Maya Angelou

At the Arlington Theatre, Wednesday, May 3.

Reviewed by Shannon Kelley Gould

From the moment Maya Angelou walked onto the stage of the
Arlington Theatre last Wednesday night, she held the audience in
the palm of her hand. The production began with a medley from the
Inner Light Community Church’s choir, Mama’s Voices, which featured
“This Little Light of Mine,” whose message became the theme of the
evening. When Angelou appeared, she came to the podium singing it,
immediately casting a spell on the crowd. She spoke, sang, and read
to the packed house about her life, and the little “lights” that
had shone on her throughout, helping to illuminate her most
extraordinary of paths. Lights are always shining on us, she said;
you just never know where they might be coming from.
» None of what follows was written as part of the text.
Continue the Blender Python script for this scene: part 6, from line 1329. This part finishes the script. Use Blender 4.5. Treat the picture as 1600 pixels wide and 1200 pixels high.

Angelou alternately sat and stood, explaining that her once
“good” left knee had recently become sympathetic to her “bad” right
one. But although her joints may not be what they used to be, the
woman was as sharp as ever. She spoke of her disabled Uncle Willie,
who raised her and her brother Bailey along with their grandmother
in Stamps, Arkansas, and taught her multiplication. She read from
some of her favorite poets, among them James Weldon Johnson and
Paul Laurence Dunbar, and reminisced about gazing at the
then-brand-new United Nations building in San Francisco when she
was 16 years old, thinking to herself, “If only I wasn’t black,
poor, young, uneducated, and pregnant, I could get inside.” At the
50th anniversary of the UN’s founding, she was invited there to
read “A Brave and Startling Truth.” Although written more than 10
years ago, its message of peace rings truer than ever today.

She said she’s often asked how she made it through, and said,
“There’s no one who hasn’t gone to bed feeling sadness, loneliness,
or despair. We get up, that’s just what we do.” Making the point
that we’re all the same, she called upon a quote from Terentius
Afer, a slave who was sold to a Roman Senator and then freed by
that Senator, who went on to become the most popular playwright in
Rome. “‘I am a human being, nothing human can be alien to me.’
Imagine. …” she said, in her inimitable, melodic voice, making the
crowd do just that. Just as she always does.